Students at the School of Drama handle being locked in a room for twelve hours far better than most people would.

This week, the Yale Cabaret continues its yearly tradition of “24 Hour Theater” by writing, rehearsing, and directing a series of plays in, surprisingly enough, 24 hours. Each year, several School of Drama students are each sequestered and given twelve hours to write one-act plays, with only a few restrictions (such as the use of a specific setting or prop). The crew is then given six hours to rehearse the plays, which are put on in the last six hours. The result for the audience is an entertaining and (considering the circumstances) surprisingly coherent production. The show, however, means much more to the Drama students responsible for its production, who regard it as something approaching a theatrical miracle.

There are usually few opportunities for beginning drama students to have their own shows produced. The 24-Hour Theater, with it’s egalitarian premise and informal nature, is unique in this respect.

Matt Gaffney, a shop carpenter at the School of Drama, described the project as an ideal opportunity for students to explore new dramatic venues.

“It’s open to anybody–you don’t have to wait to be asked.

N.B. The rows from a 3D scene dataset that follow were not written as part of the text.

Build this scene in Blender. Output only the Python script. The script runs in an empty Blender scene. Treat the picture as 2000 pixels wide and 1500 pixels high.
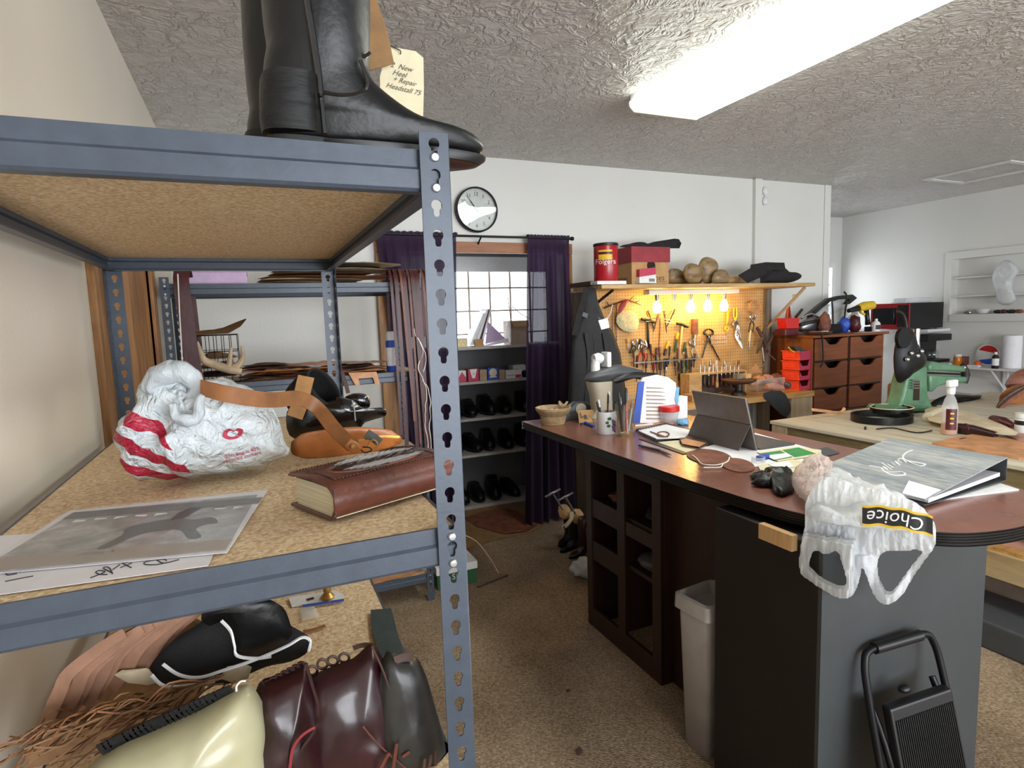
import bpy, bmesh, math, random
from mathutils import Vector as V, Matrix as MX, noise as NZ
from mathutils.bvhtree import BVHTree
PI=math.pi; sin=math.sin; cos=math.cos
rnd=random.Random(7)
SC=bpy.context.scene; COL=SC.collection
# ---------------------------------------------------------------- camera
FPX,PIT,ROL,YAW,EYE=1161.28848,1.10704900e-01,3.29041177e-02,4.09321846e-01,1.59098624
_f=V((sin(YAW)*cos(PIT),cos(YAW)*cos(PIT),-sin(PIT))); _r=V((cos(YAW),-sin(YAW),0)); _d=_f.cross(_r)
_r2=cos(ROL)*_r+sin(ROL)*_d; _d2=-sin(ROL)*_r+cos(ROL)*_d
cam=bpy.data.cameras.new('camera'); co=bpy.data.objects.new('camera',cam); COL.objects.link(co)
cam.sensor_fit='HORIZONTAL'; cam.sensor_width=36; cam.lens=FPX*36/2000; cam.clip_start=.02; cam.clip_end=200
co.matrix_world=MX(((_r2.x,-_d2.x,-_f.x,0),(_r2.y,-_d2.y,-_f.y,0),(_r2.z,-_d2.z,-_f.z,EYE),(0,0,0,1)))
SC.camera=co
def px(x,y,**k):
    """where the line of sight through a photo point meets a plane of the room"""
    d=_r2*((x-1000)/FPX)+_d2*((y-750)/FPX)+_f
    i,v=next(iter(k.items())); a='XYZ'.index(i); o=V((0,0,EYE))
    return o+d*((v-o[a])/d[a])
def pw(x0,x1,y,Y):
    """half the width across the line of sight between two photo points in the plane at depth Y"""
    a,b=px(x0,y,Y=Y),px(x1,y,Y=Y); d=((a+b)/2-V((0,0,EYE))); d.z=0; d.normalize()
    return .5*(b-a).length*abs(d.y)
def tr(pts,**k): return [px(x,y,**k) for x,y in pts]
# ---------------------------------------------------------------- materials
def lin(c):
    if isinstance(c,str): c=[int(c[i:i+2],16)/255 for i in (0,2,4)]
    return tuple((v/12.92 if v<=.04045 else ((v+.055)/1.055)**2.4) for v in c)+(1,)
class N:
    def __init__(s,name):
        s.m=bpy.data.materials.new(name); s.m.use_nodes=True; s.t=s.m.node_tree; s.n=s.t.nodes
        s.b=s.n['Principled BSDF']; s.out=s.n['Material Output']
        s.tc=s.n.new('ShaderNodeTexCoord')
    def new(s,ty,ins=None,**k):
        n=s.n.new('ShaderNode'+ty)
        for a,v in k.items(): setattr(n,a,v)
        for a,v in (ins or {}).items():
            if hasattr(v,'is_linked'): s.t.links.new(v,n.inputs[a])
            else: n.inputs[a].default_value=v
        return n
    def l(s,a,b): s.t.links.new(a,b)
    def ramp(s,fac,stops,interp='LINEAR'):
        r=s.new('ValToRGB'); r.color_ramp.interpolation=interp; e=r.color_ramp.elements
        while len(e)<len(stops): e.new(.5)
        for q,(p,c) in zip(e,stops): q.position=p; q.color=c if len(c)==4 else tuple(c)+(1,)
        s.l(fac,r.inputs['Fac']); return r.outputs['Color']
    def math(s,op,a,b=0.0,c=0.0):
        n=s.new('Math',operation=op)
        for i,v in enumerate((a,b,c)):
            if hasattr(v,'is_linked'): s.l(v,n.inputs[i])
            else: n.inputs[i].default_value=v
        return n.outputs[0]
    def mix(s,fac,a,b):
        n=s.new('Mix',data_type='RGBA')
        for i,v in ((0,fac),(6,a),(7,b)):
            if hasattr(v,'is_linked'): s.l(v,n.inputs[i])
            else: n.inputs[i].default_value=v
        return n.outputs[2]
    def bump(s,h,strength=.3,dist=.01):
        b=s.new('Bump',{'Strength':strength,'Distance':dist,'Height':h}); s.l(b.outputs[0],s.b.inputs['Normal'])
def mat(name,c,rough=.5,metal=0,var=.08,scale=30,bump=0,bscale=None,c2=None,stretch=None,spec=.5,coat=0,detail=4,trans=0,alpha=1,sheen=0,emit=0):
    s=N(name); base=lin(c); b=s.b
    b.inputs['Roughness'].default_value=rough; b.inputs['Metallic'].default_value=metal
    b.inputs['Specular IOR Level'].default_value=spec; b.inputs['Coat Weight'].default_value=coat; b.inputs['Coat Roughness'].default_value=.15
    b.inputs['Transmission Weight'].default_value=trans; b.inputs['Alpha'].default_value=alpha
    if sheen: b.inputs['Sheen Weight'].default_value=sheen
    if emit: b.inputs['Emission Color'].default_value=base; b.inputs['Emission Strength'].default_value=emit
    vec=s.tc.outputs['Object']
    if stretch:
        mp=s.new('Mapping',{'Vector':vec,'Scale':stretch}); vec=mp.outputs[0]
    nz=s.new('TexNoise',{'Vector':vec,'Scale':scale,'Detail':detail,'Roughness':.6})
    lo=tuple(max(0,v*(1-2.2*var)) for v in base[:3])+(1,)
    hi=lin(c2) if c2 else tuple(min(1,v*(1+2.2*var)) for v in base[:3])+(1,)
    s.l(s.ramp(nz.outputs[0],[(.3,lo if not c2 else base),(.7,hi)]),b.inputs['Base Color'])
    if bump:
        n2=s.new('TexNoise',{'Vector':vec,'Scale':bscale or scale*4,'Detail':5}); s.bump(n2.outputs[0],bump,.004)
    return s.m
M={}
def m_(k,*a,**kw): M[k]=mat(k,*a,**kw); return M[k]
# ---------------------------------------------------------------- mesh builder
def cr(pts,n=6,closed=True):
    P=[V(p) for p in pts]; L=len(P); out=[]
    for i in range(L if closed else L-1):
        if closed: a,b,c,d=P[i-1],P[i],P[(i+1)%L],P[(i+2)%L]
        else: a,b,c,d=P[max(i-1,0)],P[i],P[i+1],P[min(i+2,L-1)]
        for k in range(n):
            t=k/n
            out.append(.5*((2*b)+(c-a)*t+(2*a-5*b+4*c-d)*t*t+(3*b-a-3*c+d)*t**3))
    if not closed: out.append(P[-1])
    return out
def frames(P):
    T=[(P[min(i+1,len(P)-1)]-P[max(i-1,0)]).normalized() for i in range(len(P))]
    u=T[0].cross(V((0,0,1)));
    if u.length<.1: u=T[0].cross(V((0,1,0)))
    u.normalize(); out=[]
    for t in T:
        u=(u-t*u.dot(t))
        if u.length<1e-5: u=t.orthogonal()
        u.normalize(); out.append((t,u,t.cross(u)))
    return out
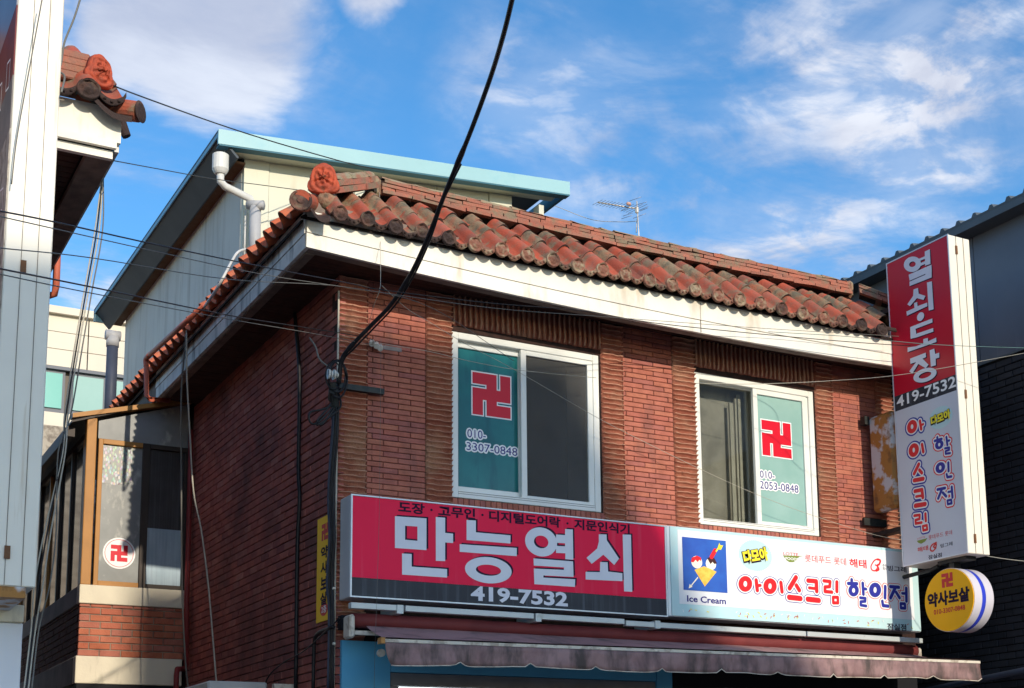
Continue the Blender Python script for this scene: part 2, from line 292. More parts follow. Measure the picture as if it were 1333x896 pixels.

Pretty much anyone can come in and do it,” Gaffney said.

Two of this year’s shows were directed by first-year students.

“It’s a night where people can get used to doing things they’re not yet used to,” said James Noonan DRA ’06, the show’s artistic director.

24 Hour Theater’s low-stakes nature (opening night was limited to fellow Drama students) also makes it an important opportunity for aspiring dramatists to fill roles outside of their specialty. In fact, most of the show’s authors are not playwrights, and the cast consists mostly of non-actors.

“We strive to create an extremely enthusiastic and safe environment in which to showcase this new work,” Noonan said. “It’s new not only in the sense of it being entirely original and created within the 24 hour limit, but also new in the sense that for many of these students their work in a particular form has never been seen publicly.”

Drama students see “24 Hour Theater” as a way of maintaining the Cabaret’s reputation for unconventional theater.

“When people come to the Cabaret, they expect to see something that pushes the boundaries,” Gaffney said.

The seven short pieces that comprise “24 Hour Theater” certainly hewed to this premise. While a few dealt with serious subject matter, most of them verged on farce. The show’s characters included a murderous teddy bear and a crime-fighting, cross-dressing Catholic priest. As might be expected, the writers, given an extremely limited amount of time, shied away from the complexities of tragedy.

Gaffney believes that the show’s lighthearted nature also makes it more accessible.

“It’s just easier for the audience to get into comedy,” he said.